Re: Futurese
From: | Javier BF <uaxuctum@...> |
Date: | Wednesday, May 1, 2002, 22:01 |
> I'll do you a favor: I'm going to ask you some questions that I
don't want
>you to answer, just think about. And when you get around to writing a more
>in-depth proposal, then you can answer them in the prologue.
>1. What significant advantages does an auxlang have over an international
>natlang (natural language) as an IAL?
First of all, it wouldn't grant its native speakers the
privilege of not having to spend their valuable time and
money in learning it in order to be able to communicate
internationally.
> You've already stated that you don't
>believe that an IAL will bring about world peace, happiness, etc. The
world,
>in the meantime, is happily communicating internationally in English.
English
>is not a perfect language by far, but it seems to be meeting the needs of a
>billion or so people. So what can top that?
I wouldn't say the world is that "happily" communicating
in English, or at least, those who have to waste a big
deal of their time and effort to "fight" with English
irregularities and idiosyncracies and have to do so
because if they can't speak English they simply won't
find a good job, while English native speakers can
simply forget anything about those hard pains and just
use their native tongue which they speak fluently without
the lesser effort; as I was saying, those people don't
seem to be that happy speaking English, or at least they
do their best and fully succeed to disguise their happiness
about English being the world's language.
>2. Are these advantages significant enough to overcome the major
difficulties
>inherent in an auxlang (no native speakers, microscopic amount of users, no
>literature, no prestige, no influence, etc.)
Those "difficulties" would easily and quickly be overcome
as soon as the auxlang received official recognition and
support.
>3. Are you being "patronizing" in deciding that because you don't want a
>natlang as an IAL, you should be the one to create an IAL for billions of
>people, when a vast majority of them show no indication in abandoning the
>current lingua franca of the world?
>4. Lastly, this is all academic unless you have a proposal for how this
could
>be implemented at an international level. Here on the CONLANG list, you
have
>fiat; you can wave your hand and say, "let it be so," and it is so. Before
>you continue spending euros at the internet cafe, consider whether you
have a
>plan to make sure those euros do more than just a.) provide hours of
amusing
>entertainment and b.) keep the internet cafe in business.
>
>> O.K. Everything agreed. But it seems you haven't noticed
>> that [a] and [?a] are going to be allophones of /a/. I
>> just placed the glottal stop in the phoneme chart to
>> round it up, because it is not completely ignored in
>> the phonology of the language: it will serve to distinguish
>> CVC VC from CV CVC.
> That's not phonemic variation, though. Phonetic, yes, but your
chart did not
>seem to be a proposal of phonetic possibilities, but rather phonemes. Since
>it is possible to distinguish between CVC VC and CV CVC with other means
than
>a glottal stop, you don't need it on the chart.
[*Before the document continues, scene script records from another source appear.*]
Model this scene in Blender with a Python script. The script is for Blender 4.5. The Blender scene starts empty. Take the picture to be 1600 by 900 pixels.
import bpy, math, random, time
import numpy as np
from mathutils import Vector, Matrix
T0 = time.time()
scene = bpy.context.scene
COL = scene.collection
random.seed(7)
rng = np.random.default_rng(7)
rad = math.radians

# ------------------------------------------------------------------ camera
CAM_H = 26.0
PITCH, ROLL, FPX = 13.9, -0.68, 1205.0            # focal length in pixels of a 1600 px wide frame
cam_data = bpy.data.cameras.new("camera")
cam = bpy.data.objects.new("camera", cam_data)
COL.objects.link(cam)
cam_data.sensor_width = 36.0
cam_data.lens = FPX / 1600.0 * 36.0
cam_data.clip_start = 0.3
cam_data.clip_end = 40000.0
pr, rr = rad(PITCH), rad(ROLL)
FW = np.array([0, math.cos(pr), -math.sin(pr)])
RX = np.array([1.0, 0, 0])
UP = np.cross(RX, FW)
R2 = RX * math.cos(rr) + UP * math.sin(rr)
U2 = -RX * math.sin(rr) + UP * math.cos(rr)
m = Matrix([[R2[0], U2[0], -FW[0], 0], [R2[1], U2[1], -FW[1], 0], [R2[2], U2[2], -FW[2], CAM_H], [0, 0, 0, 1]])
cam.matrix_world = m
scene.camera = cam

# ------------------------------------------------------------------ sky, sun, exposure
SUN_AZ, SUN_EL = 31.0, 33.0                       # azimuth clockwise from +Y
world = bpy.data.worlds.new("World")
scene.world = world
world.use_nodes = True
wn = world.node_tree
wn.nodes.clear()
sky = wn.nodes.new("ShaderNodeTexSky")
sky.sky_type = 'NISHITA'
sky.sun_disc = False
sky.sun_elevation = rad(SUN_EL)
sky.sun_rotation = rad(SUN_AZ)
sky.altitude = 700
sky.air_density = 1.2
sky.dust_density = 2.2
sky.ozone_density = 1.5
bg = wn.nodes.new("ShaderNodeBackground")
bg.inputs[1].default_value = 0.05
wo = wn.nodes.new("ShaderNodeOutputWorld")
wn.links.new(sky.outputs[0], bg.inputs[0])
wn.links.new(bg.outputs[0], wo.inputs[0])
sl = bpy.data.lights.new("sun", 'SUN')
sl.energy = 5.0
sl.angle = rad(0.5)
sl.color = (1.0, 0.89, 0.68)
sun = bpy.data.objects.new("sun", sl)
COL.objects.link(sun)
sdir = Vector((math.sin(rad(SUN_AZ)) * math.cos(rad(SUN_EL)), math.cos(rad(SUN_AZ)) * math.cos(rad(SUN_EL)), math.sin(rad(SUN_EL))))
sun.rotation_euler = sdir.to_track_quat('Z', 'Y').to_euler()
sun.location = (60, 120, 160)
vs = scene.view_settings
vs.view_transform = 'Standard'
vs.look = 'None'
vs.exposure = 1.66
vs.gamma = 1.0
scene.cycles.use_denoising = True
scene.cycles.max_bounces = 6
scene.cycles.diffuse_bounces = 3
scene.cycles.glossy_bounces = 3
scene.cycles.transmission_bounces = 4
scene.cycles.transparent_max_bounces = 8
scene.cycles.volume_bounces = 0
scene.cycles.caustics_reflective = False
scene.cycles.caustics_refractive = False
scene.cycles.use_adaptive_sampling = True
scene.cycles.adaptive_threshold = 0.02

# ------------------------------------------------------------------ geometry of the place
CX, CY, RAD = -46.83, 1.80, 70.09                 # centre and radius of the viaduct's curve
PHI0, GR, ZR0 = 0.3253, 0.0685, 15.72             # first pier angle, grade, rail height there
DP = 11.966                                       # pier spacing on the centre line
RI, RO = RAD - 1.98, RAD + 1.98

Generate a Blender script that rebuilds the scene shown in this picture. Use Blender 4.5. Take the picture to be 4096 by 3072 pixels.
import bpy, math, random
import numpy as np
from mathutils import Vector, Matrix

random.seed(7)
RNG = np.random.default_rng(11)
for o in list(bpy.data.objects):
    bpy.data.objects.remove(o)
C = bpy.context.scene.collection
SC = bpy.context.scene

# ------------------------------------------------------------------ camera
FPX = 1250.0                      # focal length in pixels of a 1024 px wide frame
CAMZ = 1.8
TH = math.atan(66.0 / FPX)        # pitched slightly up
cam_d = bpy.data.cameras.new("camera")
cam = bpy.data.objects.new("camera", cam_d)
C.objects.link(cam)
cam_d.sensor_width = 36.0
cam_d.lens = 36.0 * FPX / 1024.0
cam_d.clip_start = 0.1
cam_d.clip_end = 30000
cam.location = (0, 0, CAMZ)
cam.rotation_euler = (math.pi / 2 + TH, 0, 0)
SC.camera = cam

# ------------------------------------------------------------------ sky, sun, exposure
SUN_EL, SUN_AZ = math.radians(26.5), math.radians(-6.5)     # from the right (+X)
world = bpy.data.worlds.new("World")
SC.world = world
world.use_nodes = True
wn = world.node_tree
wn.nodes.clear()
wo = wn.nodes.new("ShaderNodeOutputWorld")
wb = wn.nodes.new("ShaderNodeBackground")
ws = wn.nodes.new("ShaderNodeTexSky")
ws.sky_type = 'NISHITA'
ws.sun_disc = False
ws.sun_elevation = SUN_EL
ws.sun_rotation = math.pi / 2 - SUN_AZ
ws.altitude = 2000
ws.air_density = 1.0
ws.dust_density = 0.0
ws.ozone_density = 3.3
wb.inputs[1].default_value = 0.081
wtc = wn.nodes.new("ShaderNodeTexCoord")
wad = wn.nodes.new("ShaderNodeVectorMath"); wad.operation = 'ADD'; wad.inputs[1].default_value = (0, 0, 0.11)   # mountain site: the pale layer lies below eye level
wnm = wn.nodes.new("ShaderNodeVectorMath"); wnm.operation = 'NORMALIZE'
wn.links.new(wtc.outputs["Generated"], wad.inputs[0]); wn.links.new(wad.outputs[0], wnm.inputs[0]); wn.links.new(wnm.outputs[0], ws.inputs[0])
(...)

Yes, it is possible, but they will be distinguished
precisely by means of the glottal stop.
>> The primary task of the preglottalized allophones is to
>> keep CVC-VC sequences that way, because if no glottal
>> stop is placed before the second vowel, the pronounciation
>> will tend to become CV-CVC, thus making the result
>> ambiguous, as it could be interpreted both as CVC VC and
>> CV CVC, which correspond to two totally different morpheme
>> sequences.
> This occurs even with a glottal stop, especially in rapid speech.
Context
>disambiguates, assuming that your base vocabulary is not overcrowded within
>phonemic space.
If you pronounce CVC 'VC as a CV-CVC, the result is
CV-C'VC, i.e. with a glottalized consonant, and
then the difference between CVC VC and CV CVC would
be that of using normal vs. glottalized consonant.